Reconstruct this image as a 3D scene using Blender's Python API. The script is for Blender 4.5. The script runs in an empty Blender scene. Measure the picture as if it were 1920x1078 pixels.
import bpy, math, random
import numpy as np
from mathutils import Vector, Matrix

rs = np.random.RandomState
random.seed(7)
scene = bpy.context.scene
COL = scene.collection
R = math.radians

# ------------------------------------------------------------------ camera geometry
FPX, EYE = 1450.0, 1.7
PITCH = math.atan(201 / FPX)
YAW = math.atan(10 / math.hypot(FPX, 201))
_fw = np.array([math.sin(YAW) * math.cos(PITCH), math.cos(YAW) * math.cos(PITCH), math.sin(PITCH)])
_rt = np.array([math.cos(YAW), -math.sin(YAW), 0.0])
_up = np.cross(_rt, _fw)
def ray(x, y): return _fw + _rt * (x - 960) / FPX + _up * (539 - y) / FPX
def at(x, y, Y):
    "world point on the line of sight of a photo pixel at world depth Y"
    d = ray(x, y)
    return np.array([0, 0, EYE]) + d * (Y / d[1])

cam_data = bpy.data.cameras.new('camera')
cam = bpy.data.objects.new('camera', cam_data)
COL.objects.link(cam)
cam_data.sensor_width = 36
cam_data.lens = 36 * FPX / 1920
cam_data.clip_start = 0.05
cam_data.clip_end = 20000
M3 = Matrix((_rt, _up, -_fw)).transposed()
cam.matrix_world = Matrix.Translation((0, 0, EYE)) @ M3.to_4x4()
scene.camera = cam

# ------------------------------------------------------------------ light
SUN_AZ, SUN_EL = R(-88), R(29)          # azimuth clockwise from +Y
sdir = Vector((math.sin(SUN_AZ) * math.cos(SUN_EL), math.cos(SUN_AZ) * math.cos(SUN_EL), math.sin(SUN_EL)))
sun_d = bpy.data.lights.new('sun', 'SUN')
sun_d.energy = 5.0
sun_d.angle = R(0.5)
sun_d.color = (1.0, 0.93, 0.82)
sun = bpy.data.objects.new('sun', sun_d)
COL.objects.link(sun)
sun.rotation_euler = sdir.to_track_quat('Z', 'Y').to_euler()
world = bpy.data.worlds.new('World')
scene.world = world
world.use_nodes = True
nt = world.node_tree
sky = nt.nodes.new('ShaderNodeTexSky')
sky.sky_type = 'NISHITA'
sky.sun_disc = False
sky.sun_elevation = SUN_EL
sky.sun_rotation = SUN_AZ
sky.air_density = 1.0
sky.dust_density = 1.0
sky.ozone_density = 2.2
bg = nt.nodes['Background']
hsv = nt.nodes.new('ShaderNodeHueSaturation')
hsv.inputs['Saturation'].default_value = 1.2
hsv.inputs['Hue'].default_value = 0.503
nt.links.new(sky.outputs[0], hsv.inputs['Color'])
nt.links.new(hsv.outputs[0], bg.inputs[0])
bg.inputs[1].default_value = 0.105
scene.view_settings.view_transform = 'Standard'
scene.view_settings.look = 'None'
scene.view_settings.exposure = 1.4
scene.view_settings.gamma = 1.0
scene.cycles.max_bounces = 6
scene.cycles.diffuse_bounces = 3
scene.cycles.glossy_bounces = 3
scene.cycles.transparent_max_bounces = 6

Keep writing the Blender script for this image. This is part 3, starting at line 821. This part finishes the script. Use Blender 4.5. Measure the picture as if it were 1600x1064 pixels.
----------
### Aim of the task
Reproduce verbatim only this range: the first line of the material through the line that contains "R = math.radians", inclusive.

### Finished exercise
Reconstruct this image as a 3D scene using Blender's Python API. The script is for Blender 4.5. The script runs in an empty Blender scene. Measure the picture as if it were 1920x1078 pixels.
import bpy, math, random
import numpy as np
from mathutils import Vector, Matrix

rs = np.random.RandomState
random.seed(7)
scene = bpy.context.scene
COL = scene.collection
R = math.radians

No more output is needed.